A priest (or religious) who married without being dispensed from their promises / vows would not be married in the eyes of the Church and so would not be able to receive the eucharist until they had satisfactorily resolved his status. That said, in answer to the OP’s question, not every priest (or religious) who leaves is committing a sin. Priests and religious leave for a wide variety of reasons and it would be wrong to judge their actions when we are unaware of their personal circumstances.
But this does not release him of the requirement to remain celibate.

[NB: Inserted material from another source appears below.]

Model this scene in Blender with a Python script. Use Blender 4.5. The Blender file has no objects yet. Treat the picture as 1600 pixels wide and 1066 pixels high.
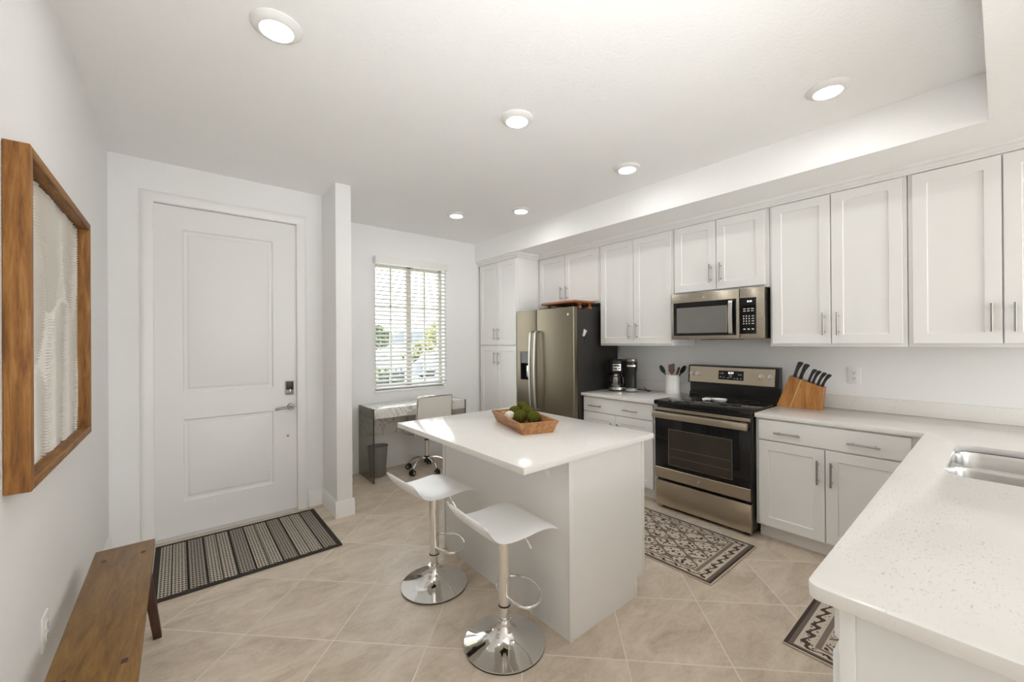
import bpy, bmesh, math, random
from mathutils import Vector, Matrix
C = bpy.context.scene.collection
S = bpy.context.scene
random.seed(7)
PI = math.pi

# ------------------------------------------------------------------ camera, sky, daylight, exposure
cam_d = bpy.data.cameras.new('camera')
cam = bpy.data.objects.new('camera', cam_d)
C.objects.link(cam)
S.camera = cam
cam_d.sensor_width = 36.0
cam_d.lens = 631.5 / 1600 * 36.0
cam_d.clip_start = 0.02
rt = Vector((0.771619, -0.636051, -0.0065))
dn = Vector((-0.003807, 0.005601, -0.999977))
fw = Vector((0.636073, 0.771626, 0.0019))
cam.matrix_world = Matrix(((rt.x, -dn.x, -fw.x, 0.0), (rt.y, -dn.y, -fw.y, 0.0), (rt.z, -dn.z, -fw.z, 1.43), (0, 0, 0, 1)))

S.view_settings.view_transform = 'Standard'
S.view_settings.look = 'None'
S.view_settings.gamma = 1.0
S.view_settings.use_curve_mapping = False
S.view_settings.exposure = 0.14
try:
    S.cycles.max_bounces = 12
    S.cycles.diffuse_bounces = 7
    S.cycles.glossy_bounces = 5
    S.cycles.transmission_bounces = 8
    S.cycles.sample_clamp_indirect = 6.0
    S.cycles.caustics_reflective = False
    S.cycles.caustics_refractive = False
except Exception:
    pass

CAN_STRENGTH = 62.0
SKY = 6.6
UP = 116.0
wd = bpy.data.worlds.new('World')
S.world = wd
wd.use_nodes = True
bg = wd.node_tree.nodes['Background']
bg.inputs[0].default_value = (0.93, 0.97, 1.0, 1)
bg.inputs[1].default_value = SKY

# daylight comes from the sky through the kitchen window and an added opening in the living-area wall behind the camera;
# an added bare spot by the camera, not a room lamp, brightens the ceiling
ul = bpy.data.lights.new('added_uplight_spot', 'SPOT'); ul.energy = UP; ul.spot_size = math.radians(110); ul.spot_blend = 1.0; ul.color = (.96, .985, 1.0); ul.shadow_soft_size = .15
ulo = bpy.data.objects.new('added_uplight_spot', ul); C.objects.link(ulo)
ulo.location = (.45, -.2, 1.5); ulo.rotation_euler = Vector((.5, .85, 1.0)).to_track_quat('-Z', 'Y').to_euler()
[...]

Only the POPE can grant that dispensation, and I have heard that (JPII at least) denied all requests for that.
Early in his papacy JPII imposed something of a temporary moratorium (or study period) on granting dispensations from celibacy because he felt that too many applicants were seeing it as a right or the process as simply a mere formality. That said, the process did resume, although a greater level of scrutiny was applied to applications.
 
It’s not a sin to leave religious life or the priesthood if it is through the proper procedures. But I would contest the idea that one can “leave a vocation” unless one is actually willfully rejecting the life God is calling her/him to. It is possible that God may only be calling someone to religious life for a certain period of time after which, it no longer remains her/his calling.

Marriage as a vocation is different than celibacy, because celibacy is the state one is already in at birth. Profession of religious vows is a way to live out a celibate (i.e. single) vocation, so in that sense, marriage is not something one can “leave.”
 
It would be if a consecrated virgin were to, since the consecration is permanent, and to engage in conjugal relations would be a sacrilege. It used to be that if a consecrated virgin lost her virginity, she could be absolved, but she wouldn’t be allowed to receive communion aside from as viaticum.